Los Estados Unidos reconocieron al nuevo gobierno, tal y como estaba pautado en su agenda y cronograma desde el inicio de todo este conflicto, y poco a poco otros se aproximan a beber del abrevadero de la normalidad, lo cual significa restablecer relaciones con Honduras y bregar porque la OEA la reciba nuevamente en su seno.
Es urgente volver a la normalidad, es decir, hacer borrón y cuenta nueva para que, como dijera el presidente de Costa Rica, el señor Oscar Arias Sánchez, los hondureños dejen de sufrir, como si antes hubieran vivido en la arcadia y una breve nube hubiera oscurecido por unos meses el sol de su felicidad.
La verdad es que Honduras no se ha movido un ápice de la normalidad latinoamericana.
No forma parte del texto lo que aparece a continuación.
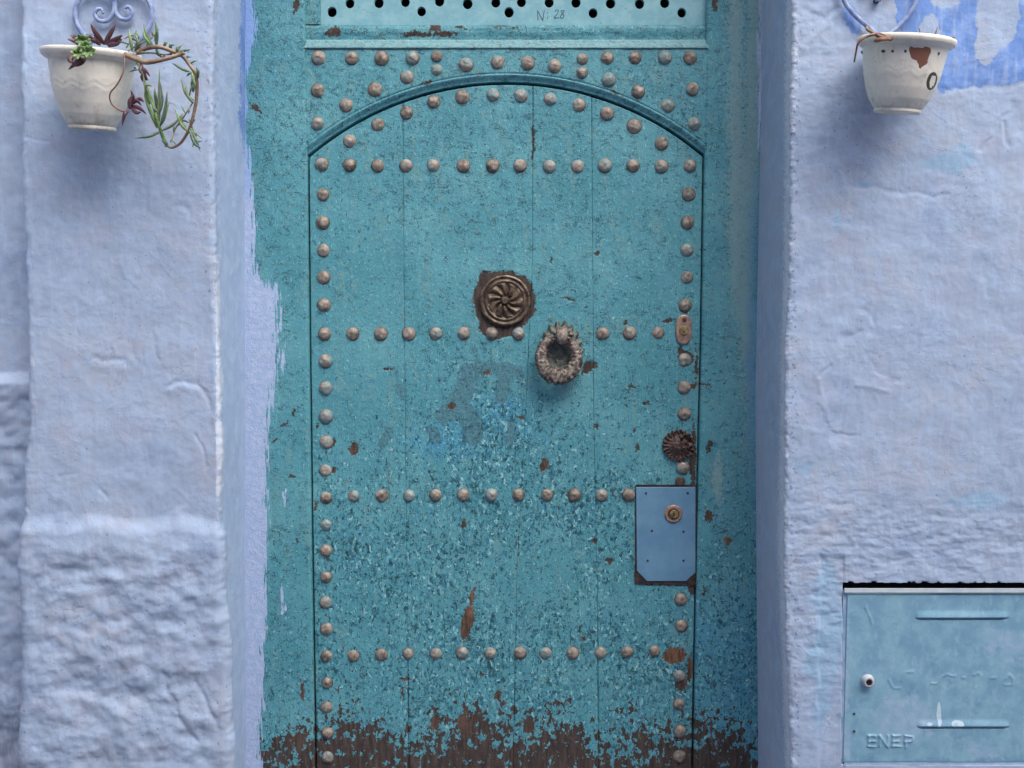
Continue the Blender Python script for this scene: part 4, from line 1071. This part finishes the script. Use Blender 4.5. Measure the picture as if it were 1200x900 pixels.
    add('bottom_lip', py_mesh('bottom_lip', v, f, False), mat_simple('lip_blue', S(130, 160, 190), S(160, 180, 206), 30, 0.5), box)
    v, f = box_vf(float(BOX_L(0.4)) - 0.003, xl - 0.0006, 0.006, 0.03, BOX_B - 0.002, zs_of(694.5, 0.0))
    add('side_lip', py_mesh('side_lip', v, f, False), mat_simple('lip_paint', S(120, 150, 180), S(150, 172, 200), 30, 0.5), box)
    # lock barrel
    c = P(1016.5, 797.5, YB)
    X, H, D, A = lathe_arrays([(1.25, -0.1), (1.3, 0.12), (1.0, 0.25), (1.0, 1.0), (0.92, 1.12), (0.68, 1.14), (0.62, 1.08)], 26)
    R = 0.0125
    lk = add('lock_barrel', grid_mesh('lock_barrel', c.x + X * R, YB - D * R, c.z + H * R), mat_simple('barrel_paint', S(150, 160, 172), S(184, 186, 188), 80, 0.5), box)
    v, f = disc_vf(c.x, c.z, 0.0088, YB - 0.004, YB - 0.0118, 20, 0.0005)
    add('lock_face', py_mesh('lock_face', v, f, False), RUST, lk)
    v, f = disc_vf(c.x, c.z, 0.005, YB - 0.010, YB - 0.0124, 12, 0.0004)
    add('keyhole', py_mesh('keyhole', v, f, False), DARK, lk)
    for a, b in ((1001, 836.5), (1001, 857)):
        q = P(a, b, YB); v, f = disc_vf(q.x, q.z, 0.003, YB + 0.001, YB - 0.0015, 10, 0.0006)
        add('rivet', py_mesh('rivet', v, f, False), RUST, box)
meter_box()

# ------------------------------------------------------------------ hanging pots
def mat_pot(name):
    m = M(name); p = m.pos()
    n = m.noise(p, 16, 6, 0.6)
    c = m.mix(m.step(n, 0.36, 0.68), S(216, 211, 200), S(228, 222, 208))
    c = m.mix(m.math('MULTIPLY', m.step(m.noise(m.mapv(p, (1, 1, 0.3)), 42, 6, 0.65), 0.52, 0.7), 0.35), c, S(176, 166, 154))
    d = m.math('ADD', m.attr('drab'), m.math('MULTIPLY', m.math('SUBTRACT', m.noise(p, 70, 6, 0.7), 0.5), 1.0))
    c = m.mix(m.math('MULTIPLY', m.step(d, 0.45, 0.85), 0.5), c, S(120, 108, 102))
    c = m.mix(m.step(m.math('ADD', m.attr('clay'), m.math('MULTIPLY', m.math('SUBTRACT', m.noise(p, 120, 4, 0.6), 0.5), 0.4)), 0.47, 0.53), c, S(126, 84, 68))
    c = m.mix(m.step(m.attr('black'), 0.45, 0.6), c, S(66, 62, 50))
    sp = m.step(m.noise(p, 160, 2, 0.5), 0.73, 0.75)
    c = m.mix(m.math('MULTIPLY', sp, 0.6), c, S(96, 86, 80))
    return m.finish(c, 0.5, m.noise(p, 90, 5, 0.6), 0.25, 0.0012, spec=0.4)
POT = mat_pot('cream_glazed_pot')

def place(X, Yv, Zv, c, roll, pitch=0.0):
    R = Matrix.Rotation(roll, 3, 'Y') @ Matrix.Rotation(pitch, 3, 'X')
    r = np.array(R)
    P_ = np.stack([X, Yv, Zv], -1) @ r.T
    return P_[..., 0] + c.x, P_[..., 1] + c.y, P_[..., 2] + c.z

def pot(label, soil_label, c, body, rim, foot, roll, pitch, zig, chips, blacks, plain):
    """c: rim centre; body/rim/foot: lathe profiles (r, h)"""
    body, rim, foot, zig = sc_(body), [(r, h * 1.35) for r, h in sc_(rim)], sc_(foot), zig * PK
    root = thing('hanging_pot', label, 'plant pot', c, 'cream pots hung on the wall')
    def finer(pr, n):
        out = []
        for (a, b), (d, e) in zip(pr[:-1], pr[1:]):
            for k in range(n): out.append((a + (d - a) * k / n, b + (e - b) * k / n))
        return out + [pr[-1]]
    def build(name, pr, n, seg=150, emb=False, mat=POT):
        X, Yv, H, A = lathe_arrays(finer(pr, n), seg)
        f = np.ones_like(X)
        if emb:
            tri = np.abs(((A * 11 / math.pi) % 2) - 1) * 2 - 1
            lines = np.exp(-((H - zig - 0.006 * tri) / 0.0022) ** 2) + np.exp(-((H - zig - 0.012 - 0.006 * tri) / 0.0018) ** 2)
            f = 1 + 0.011 * lines + 0.004 * fbm(A * 3, H * 30, 1.0, 2, 320)
            f = f + 0.012 * np.exp(-((H + 0.012) / 0.004) ** 2)
        Xw, Yw, Zw = place(X * f, Yv * f, H, c, roll, pitch)
        px, py = proj(Xw, Yw, Zw)
        wx = px + 2 * fbm(px, py, 7, 2, 330); wy = py + 2 * fbm(px, py, 7, 2, 331)
        front = (Yw < c.y) * 1.0
        clay = np.zeros_like(px) - 1
        for pts in chips: clay = np.maximum(clay, poly_sd(wx, wy, pts) * np.where(front > 0, 1, -1))
        bl = np.full_like(px, -9.0)
        for cx, cy, a, b, r in blacks: bl = np.maximum(bl, ell(px, py, cx, cy, a, b, r) - 0 * px)
        hole = [b for b in blacks if b[2] > 4]
        if hole:
            cx, cy, a, b, r = hole[0]; bl = np.where(ell(px, py, cx + 1.0, cy, a - 3.0, b - 3.6, r) > 0, -9, bl)
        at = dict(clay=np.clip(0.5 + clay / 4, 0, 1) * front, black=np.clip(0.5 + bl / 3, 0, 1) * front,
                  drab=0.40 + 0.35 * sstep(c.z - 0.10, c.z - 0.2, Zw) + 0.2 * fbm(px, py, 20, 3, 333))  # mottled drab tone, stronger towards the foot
        return add(name, grid_mesh(name, Xw, Yw, Zw, at), mat, root)
    build('body', body, 7, 170, True)
    build('rim', rim, 3)
    build('foot_ring', foot, 2)
    sr = rim[-1][0] - 0.002
    Xs, Ys, Hs, As = lathe_arrays([(0.001, -0.010), (sr * 0.3, -0.009), (sr * 0.6, -0.012), (sr * 0.85, -0.013), (sr, -0.016)], 40)
    Hs = Hs + 0.004 * fbm(Xs, Ys, 0.03, 3, 335)
    Xw, Yw, Zw = place(Xs, Ys, Hs, c, roll, pitch)
    add('soil', grid_mesh('soil', Xw, Yw, Zw), SOIL, root)
    return root

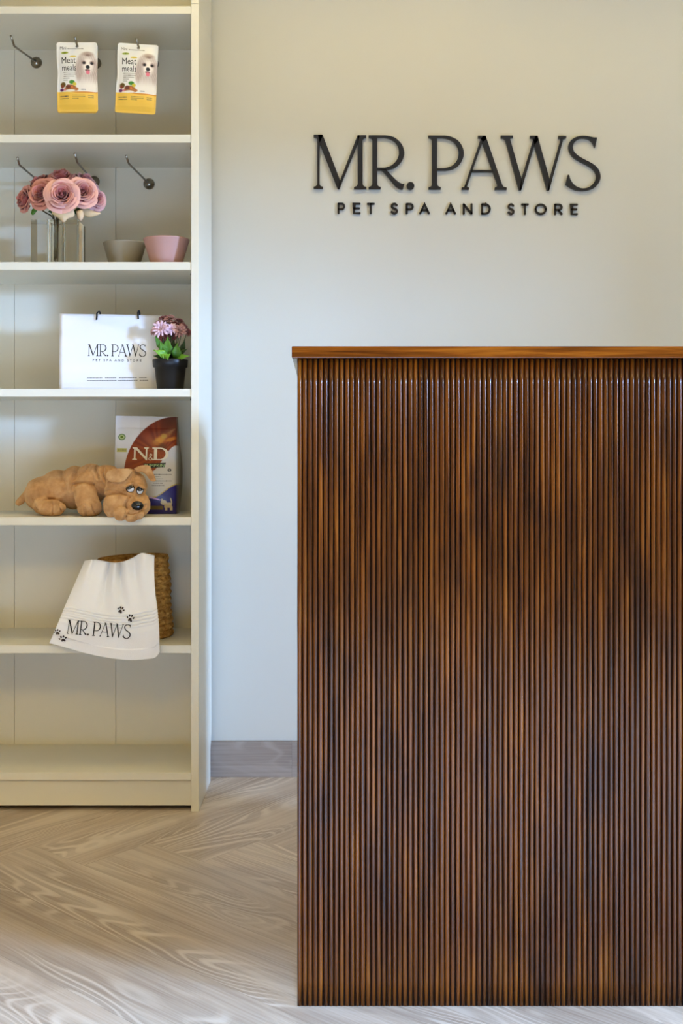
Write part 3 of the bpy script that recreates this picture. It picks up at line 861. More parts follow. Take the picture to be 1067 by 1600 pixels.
o = obj('loose_petal', bm, M_pale, rose4, True); o['label'] = 'pale yellowish outer petal'; o.modifiers.new('s', 'SOLIDIFY').thickness = 0.0006
rose1 = [o for o in C.objects if o.name == 'rose.001'][0]
bm = bmesh.new(); petal_sheet(bm, [(119, 330), (128, 328), (131, 337), (127, 345), (122, 341)], 2.895)
o = obj('loose_petal', bm, M_pale, rose1, True); o.modifiers.new('s', 'SOLIDIFY').thickness = 0.0006
rose2 = [o for o in C.objects if o.name == 'rose.002'][0]
bm = bmesh.new(); petal_sheet(bm, [(48, 334), (52, 325), (62, 324), (57, 330), (52, 336)], 2.92, 0.002)
o = obj('leaf', bm, M_leaf, rose2, True); o.modifiers.new('s', 'SOLIDIFY').thickness = 0.0005
bm = bmesh.new(); petal_sheet(bm, [(75, 331), (84, 324), (90, 328), (84, 338), (80, 333)], 2.925, 0.002)
o = obj('leaf', bm, M_leafd, rose0, True); o.modifiers.new('s', 'SOLIDIFY').thickness = 0.0005
bm = bmesh.new(); petal_sheet(bm, [(113, 331), (122, 325), (130, 330), (122, 336)], 2.925, 0.002)
o = obj('leaf', bm, M_leafd, rose0, True); o.modifiers.new('s', 'SOLIDIFY').thickness = 0.0005

# ------------------------------------------------------------------ bowls
def bowl(label, px, Y, R, ztop, m):
    X = (px-533.5)*Y/F; zb = SH['Cc'][1]
    t = thing('bowl', label, 'bowl', (X, Y, zb), 'ceramic bowls on the shelf')
    hgt = ztop-zb
    bm = bmesh.new()
    prof = [(R*.60, 0.0), (R*.64, 0.001), (R*.72, hgt*.22), (R*.86, hgt*.62), (R*.965, hgt*.95), (R*.98, hgt*.99), (R*.965, hgt), (R*.945, hgt*.985), (R*.83, hgt*.62), (R*.66, hgt*.22), (R*.45, hgt*.10), (0.001, hgt*.09)]
    lathe(bm, prof, (X, Y, zb), 72, cap1=False)
    obj('bowl_body', bm, m, t, True)
bowl('taupe grey ceramic bowl between the roses and the pink bowl', 194.5, 2.992, 0.0568, 1.4427, noisy('taupe_glaze', rgb(150, 142, 124), rgb(144, 136, 118), 20, rough=0.5))
bowl('pink ceramic bowl next to the bookcase side panel', 260, 2.930, 0.0600, 1.4425, noisy('pink_glaze', rgb(190, 148, 140), rgb(184, 142, 134), 20, rough=0.5))

# ------------------------------------------------------------------ paper bag
M_paper = noisy('white_coated_paper', rgb(230, 229, 228), rgb(224, 223, 222), 8, 0.5, 9, 0.004, rough=0.25, spec=0.5)
zb = SH['D'][1]+0.0003
fl_ = P(93, 610, 2.915); yaw = math.radians(9)
bag = thing('paper_bag', 'white paper carrier bag printed MR. PAWS leaning in the bookcase', 'bag', (fl_.x, 2.915, zb))
BW, BH, BD = 0.262, 0.193, 0.07
ca, sa = math.cos(yaw), math.sin(yaw)
def bagp(x, d, z):   # x across the face, d depth behind the face
    lean = 0.004*z/BH
    return Vector((fl_.x+x*ca-(d+lean)*sa*0.6, 2.915+x*sa+(d+lean)*ca, zb+z))
bm = bmesh.new(); NX, NZ_ = 30, 24
def sheet(bm, fn, nx, nz):
    g = [[bm.verts.new(fn(i/nx, j/nz)) for i in range(nx+1)] for j in range(nz+1)]
    for j in range(nz):
        for i in range(nx): bm.faces.new((g[j][i], g[j][i+1], g[j+1][i+1], g[j+1][i]))
def facew(u, v):
    wob = 0.0022*math.sin(u*4+v*3)*math.sin(u*PI)+0.0008*math.sin(v*21)*math.exp(-u*4)
    fold = -0.0012*math.exp(-((v-0.26)/0.012)**2)
    return wob+fold
front = lambda u, v: bagp(u*BW, facew(u, v), v*BH)
sheet(bm, front, NX, NZ_)
sheet(bm, lambda u, v: bagp(-0.005*math.sin(v*PI/2)+u*(BW+0.008), BD*(0.55+0.45*(1-v))-0.002, v*BH*0.965), 8, 8)
def gus(side):
    def fn(u, v):
        x = (0 if side < 0 else BW); d = u*(BD*(0.55+0.45*(1-v))-0.002)
        inn = 0.014*math.sin(u*PI)*v*(1 if side < 0 else -1)
        x2 = (-0.005*math.sin(v*PI/2) if side < 0 else BW+0.003)
        return bagp(x+(x2-x)*u+inn, d, v*BH*(1-0.035*u))
    return fn
sheet(bm, gus(-1), 8, 12); sheet(bm, gus(1), 8, 12)
sheet(bm, lambda u, v: bagp(u*BW, v*BD*0.97, 0.0002), 2, 2)
bmesh.ops.remove_doubles(bm, verts=bm.verts, dist=0.0001)
o = obj('bag_body', bm, M_paper, bag, True); sm_ = o.modifiers.new('s', 'SOLIDIFY'); sm_.thickness = 0.0005
# print: picture coordinates on the face
def bagface(px, py, h):
    u = (px-93)/(250-93); v = 1-(py-490-6*u)/(608.5-490-4*u)
    p = front(u, v); return p+Vector((-sa*0.0, -0.0006-h, 0))
sx = 88.0/450; 
def lockup(bm, fm, ox, oy, s, rot=0.0, thick=0.0004):
    c_, s_ = math.cos(rot), math.sin(rot)
    def f(x, y, h):
        X = (x-490)*s; Y = (y-210)*s
        return fm(ox+X*c_-Y*s_, oy+X*s_+Y*c_, h)
    return f
bm = bmesh.new()
fm = lockup(bm, bagface, 135.5, 538.0, 0.196, 0.018)
for ch in 'MR.PAWS':
    for q_ in GL[ch]: flat_poly(bm, q_, lambda x, y, h: fm(x, 210+(y-210)*1.12, h), None, 0.0002)
obj('printed_title', bm, M_ink, bag, recalc=False)
bm = bmesh.new()
for ch, polys in small_polys():
    for q_ in polys: flat_poly(bm, q_, lambda x, y, h: fm(x, y+12, h), None, 0.0002)
obj('printed_tagline', bm, M_ink, bag, recalc=False)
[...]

Quiere decirse con esto que lo que Honduras nos ha mostrado es que todo sigue dentro de lo normal, es decir, en el marco de un estado de cosas en el que las oligarquías vernáculas no aguantan que la brújula de la nación se mueva un ápice de la dirección que a ellos les conviene, y que los Estados Unidos de América es su mejor aliado en esta tarea.
Anormal es Venezuela, Bolivia, Ecuador; los esfuerzos que se hacen desde otros países por impulsar políticas que se separen un poco (o mucho) de esa dirección que parece pesar como un destino sobre nuestros países. Por eso son anatemizados y sus líderes ridiculizados: porque son anormales.
El estado de normalidad al que ha vuelto Honduras cumple a cabalidad sus objetivos de ser ejemplo amedrentador para sus vecinos, especialmente para El Salvador y Nicaragua. Costa Rica no porque ella, de por sí, es una chica bien portadita, y Guatemala tampoco porque rapidito corrió a ponerse en la fila.
El Salvador recibió el mensaje y no tardó en dar la respuesta que los Estados Unidos estaban esperando: por ellos no tienen porqué preocuparse. Nicaragua se queda nuevamente sola en el contexto centroamericano, como por demás ha sido su destino recurrente cada vez que llega el FSLN al poder.
La normalidad centroamericana y caribeña cada vez se afirma más. El presidente Barak Obama se ha encargado de reforzarla para que nadie tenga dudas: normalizó Honduras, invadió Haití con más de 20,000 tropas, cercó a Venezuela con bases militares y sus aliados (como la recién electa presidenta de Costa Rica, la señora Laura Chichilla) proclaman que el antiguo Plan Colombia y la Iniciativa Mérida deben reforzarse.
Los Estados Unidos de América han venido construyendo esta "normalidad" desde hace 200 años. Ha invertido ingentes esfuerzos y no poco capital en ella con la finalidad de transformar, primero, y mantener, después, a los países latinoamericanos en estado de lo que V.I. Lenin catalogara de semi-independencia.
Debe acotarse que esta normalidad construida desde las necesidades de las grandes corporaciones, cuyos intereses defiende y promueve el gobierno norteamericano, pugna hoy contra la “anormalidad” que antes mencionamos. Es decir que estamos en “otros” tiempos, en los que la normalidad empieza a dejar de serlo en medio de una pugna en la que a veces de adelanta y a veces se sufren retrasos.
En el marco de ese desafío, la historia venidera es más construible que previsible y, como dice el analista cubano Luis Suárez en su brillante opúsculo Las relaciones interamericanas: continuidades y cambios (CLACSO, 2008): “a consecuencia, el porvenir se parece más a un juego de ajedrez o un campeonato de fútbol (donde todos los contendientes pugnan por triunfar), que a un guión de cine o una pieza de teatro en los que el guionista y director de la obra conocen el final de la trama” (p.23).
Por consiguiente, la construcción del futuro no es un proceso neutral sino un campo de batalla.